A lo largo de nuestra vida como corredores siempre hay un momento en el que alcanzamos la cumbre de nuestra forma física, y a partir de ahí tenemos que asumir que lo bueno forma parte del pasado.
Pero en mi caso, como no llegué nunca a estar de verdad en forma, tampoco tengo a donde mirar cuando vuelvo la cabeza. De hecho es como si siempre hubiera estado viviendo la decadencia, sin haber pasado por la casilla ganadora.
Así que yo, al menos, no he tenido que luchar contra esos fantasmas que dicen que acechan a todos los corredores pasada una determinada edad. Otros han vivido las alegrías de la victoria. Yo he disfrutado de una larga cuesta abajo trotando desde que tengo memoria.

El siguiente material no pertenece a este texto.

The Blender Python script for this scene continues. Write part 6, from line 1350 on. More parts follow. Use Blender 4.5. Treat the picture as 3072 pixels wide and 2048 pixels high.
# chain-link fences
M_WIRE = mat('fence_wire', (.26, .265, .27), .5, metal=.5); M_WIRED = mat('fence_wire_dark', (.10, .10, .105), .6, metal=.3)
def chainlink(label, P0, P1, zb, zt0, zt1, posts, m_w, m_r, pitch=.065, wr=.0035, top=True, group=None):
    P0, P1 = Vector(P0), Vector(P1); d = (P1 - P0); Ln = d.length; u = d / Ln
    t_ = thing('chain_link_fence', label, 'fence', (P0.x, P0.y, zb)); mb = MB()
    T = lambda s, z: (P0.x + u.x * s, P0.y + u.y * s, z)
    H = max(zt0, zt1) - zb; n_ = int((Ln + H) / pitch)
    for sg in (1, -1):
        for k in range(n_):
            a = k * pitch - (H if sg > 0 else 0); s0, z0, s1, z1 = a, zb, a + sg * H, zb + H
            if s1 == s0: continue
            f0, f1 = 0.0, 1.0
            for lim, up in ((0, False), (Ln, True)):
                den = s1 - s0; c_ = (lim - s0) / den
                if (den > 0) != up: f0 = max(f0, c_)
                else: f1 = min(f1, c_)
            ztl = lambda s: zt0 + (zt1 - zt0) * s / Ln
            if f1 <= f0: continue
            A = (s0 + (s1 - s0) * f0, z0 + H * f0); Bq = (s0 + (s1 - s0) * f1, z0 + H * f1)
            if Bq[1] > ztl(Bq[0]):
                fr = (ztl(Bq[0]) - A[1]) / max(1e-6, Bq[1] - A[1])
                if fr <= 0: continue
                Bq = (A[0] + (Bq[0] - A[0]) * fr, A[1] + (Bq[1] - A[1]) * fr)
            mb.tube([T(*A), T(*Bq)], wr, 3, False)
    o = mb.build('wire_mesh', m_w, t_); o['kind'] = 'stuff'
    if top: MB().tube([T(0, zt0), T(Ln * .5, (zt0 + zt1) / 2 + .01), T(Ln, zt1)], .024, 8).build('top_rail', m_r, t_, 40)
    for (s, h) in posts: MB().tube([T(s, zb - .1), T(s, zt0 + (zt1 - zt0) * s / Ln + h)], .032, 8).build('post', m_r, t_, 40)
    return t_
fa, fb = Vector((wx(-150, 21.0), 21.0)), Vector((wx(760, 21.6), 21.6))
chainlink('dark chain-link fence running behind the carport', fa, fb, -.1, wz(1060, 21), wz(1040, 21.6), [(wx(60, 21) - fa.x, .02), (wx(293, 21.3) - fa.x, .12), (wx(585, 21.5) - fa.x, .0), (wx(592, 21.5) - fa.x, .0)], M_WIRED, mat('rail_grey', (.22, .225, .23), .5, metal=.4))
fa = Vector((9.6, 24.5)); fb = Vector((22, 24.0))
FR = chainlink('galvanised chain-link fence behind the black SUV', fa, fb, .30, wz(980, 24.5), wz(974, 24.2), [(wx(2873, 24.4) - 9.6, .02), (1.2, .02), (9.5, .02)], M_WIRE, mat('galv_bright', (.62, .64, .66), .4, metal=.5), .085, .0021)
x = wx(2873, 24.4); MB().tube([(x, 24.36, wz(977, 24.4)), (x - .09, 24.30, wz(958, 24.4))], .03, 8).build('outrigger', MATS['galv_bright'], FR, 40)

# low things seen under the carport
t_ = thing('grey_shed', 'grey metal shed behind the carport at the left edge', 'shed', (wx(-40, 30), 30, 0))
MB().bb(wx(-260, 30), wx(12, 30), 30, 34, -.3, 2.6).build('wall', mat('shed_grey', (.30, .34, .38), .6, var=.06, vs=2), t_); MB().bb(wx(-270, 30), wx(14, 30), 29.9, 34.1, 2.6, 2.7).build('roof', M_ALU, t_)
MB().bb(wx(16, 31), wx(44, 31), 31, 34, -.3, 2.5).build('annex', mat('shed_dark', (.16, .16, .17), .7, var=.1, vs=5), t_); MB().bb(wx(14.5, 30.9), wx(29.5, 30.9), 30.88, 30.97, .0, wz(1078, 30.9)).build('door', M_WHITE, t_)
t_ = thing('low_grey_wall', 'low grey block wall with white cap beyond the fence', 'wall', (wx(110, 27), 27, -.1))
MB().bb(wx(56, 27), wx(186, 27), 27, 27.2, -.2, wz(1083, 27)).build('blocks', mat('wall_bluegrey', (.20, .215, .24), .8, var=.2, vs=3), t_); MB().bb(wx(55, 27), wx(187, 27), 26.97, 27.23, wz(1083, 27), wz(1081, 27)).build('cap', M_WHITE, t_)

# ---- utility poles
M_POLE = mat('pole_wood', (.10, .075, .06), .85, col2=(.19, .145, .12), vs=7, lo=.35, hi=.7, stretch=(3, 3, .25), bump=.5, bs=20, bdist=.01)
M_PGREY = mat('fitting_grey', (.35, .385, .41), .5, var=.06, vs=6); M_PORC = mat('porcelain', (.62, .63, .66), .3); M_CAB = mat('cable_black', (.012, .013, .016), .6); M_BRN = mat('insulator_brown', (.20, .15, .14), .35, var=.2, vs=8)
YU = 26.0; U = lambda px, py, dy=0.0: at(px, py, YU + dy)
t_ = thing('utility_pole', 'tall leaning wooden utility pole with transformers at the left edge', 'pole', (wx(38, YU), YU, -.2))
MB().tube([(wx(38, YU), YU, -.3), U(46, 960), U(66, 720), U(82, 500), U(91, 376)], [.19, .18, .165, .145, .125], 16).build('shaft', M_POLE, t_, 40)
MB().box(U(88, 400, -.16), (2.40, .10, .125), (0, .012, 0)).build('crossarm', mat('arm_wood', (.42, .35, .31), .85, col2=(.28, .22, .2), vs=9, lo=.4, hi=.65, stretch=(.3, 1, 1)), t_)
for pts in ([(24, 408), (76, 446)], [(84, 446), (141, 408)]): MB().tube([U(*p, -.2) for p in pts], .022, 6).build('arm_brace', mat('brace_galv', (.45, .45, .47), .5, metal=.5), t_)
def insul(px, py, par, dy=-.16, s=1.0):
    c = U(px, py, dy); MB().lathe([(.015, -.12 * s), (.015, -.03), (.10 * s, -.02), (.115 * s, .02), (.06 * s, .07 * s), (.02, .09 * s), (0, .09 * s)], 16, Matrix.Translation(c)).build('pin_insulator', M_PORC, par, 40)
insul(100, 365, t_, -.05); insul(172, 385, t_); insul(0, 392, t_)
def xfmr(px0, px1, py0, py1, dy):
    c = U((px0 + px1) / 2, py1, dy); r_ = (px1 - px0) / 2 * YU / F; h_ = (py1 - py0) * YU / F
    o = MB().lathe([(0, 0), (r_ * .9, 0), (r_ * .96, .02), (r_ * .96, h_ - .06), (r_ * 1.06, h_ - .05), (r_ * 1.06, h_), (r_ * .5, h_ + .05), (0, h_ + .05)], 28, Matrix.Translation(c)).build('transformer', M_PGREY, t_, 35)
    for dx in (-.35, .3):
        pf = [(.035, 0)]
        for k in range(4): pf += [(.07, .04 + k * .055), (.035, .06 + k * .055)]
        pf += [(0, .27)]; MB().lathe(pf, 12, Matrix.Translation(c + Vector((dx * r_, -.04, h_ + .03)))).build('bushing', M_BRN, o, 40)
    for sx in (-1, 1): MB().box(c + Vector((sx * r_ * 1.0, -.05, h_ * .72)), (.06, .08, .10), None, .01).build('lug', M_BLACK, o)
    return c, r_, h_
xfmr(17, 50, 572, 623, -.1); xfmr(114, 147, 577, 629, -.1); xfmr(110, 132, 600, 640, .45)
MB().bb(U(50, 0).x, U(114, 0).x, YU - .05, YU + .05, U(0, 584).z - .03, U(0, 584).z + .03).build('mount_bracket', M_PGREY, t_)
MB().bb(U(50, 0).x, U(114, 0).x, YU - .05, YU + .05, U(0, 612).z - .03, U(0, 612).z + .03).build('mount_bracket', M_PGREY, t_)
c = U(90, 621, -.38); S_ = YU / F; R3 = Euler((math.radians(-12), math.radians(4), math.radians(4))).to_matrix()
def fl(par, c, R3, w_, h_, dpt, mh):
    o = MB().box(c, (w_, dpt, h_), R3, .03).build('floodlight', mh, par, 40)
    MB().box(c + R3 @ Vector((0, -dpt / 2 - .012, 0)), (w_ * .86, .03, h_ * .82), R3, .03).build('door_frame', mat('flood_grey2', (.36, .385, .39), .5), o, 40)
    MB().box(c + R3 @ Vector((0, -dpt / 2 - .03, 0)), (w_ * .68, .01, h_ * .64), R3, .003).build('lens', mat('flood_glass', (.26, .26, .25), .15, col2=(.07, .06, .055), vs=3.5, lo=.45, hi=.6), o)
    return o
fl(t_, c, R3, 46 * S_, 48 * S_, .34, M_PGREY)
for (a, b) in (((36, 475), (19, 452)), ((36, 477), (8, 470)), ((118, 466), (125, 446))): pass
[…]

En vez de tocar la cúspide y caer desde lo más alto, lo mío han sido los vaivenes bajitos. Un día me siento mejor y corro un poco más alegre, y al día siguiente me arrastro como si no tuviera pulmones. Con más de lo segundo que de lo primero. Desde siempre.
Así que, una de dos. O todavía me queda para alcanzar ese punto desde el que ya no hay mejora posible. O no estaba prestando atención cuando llegó mi momento álgido como corredor. Porque puede que no corra bien, pero a despistado no me gana nadie.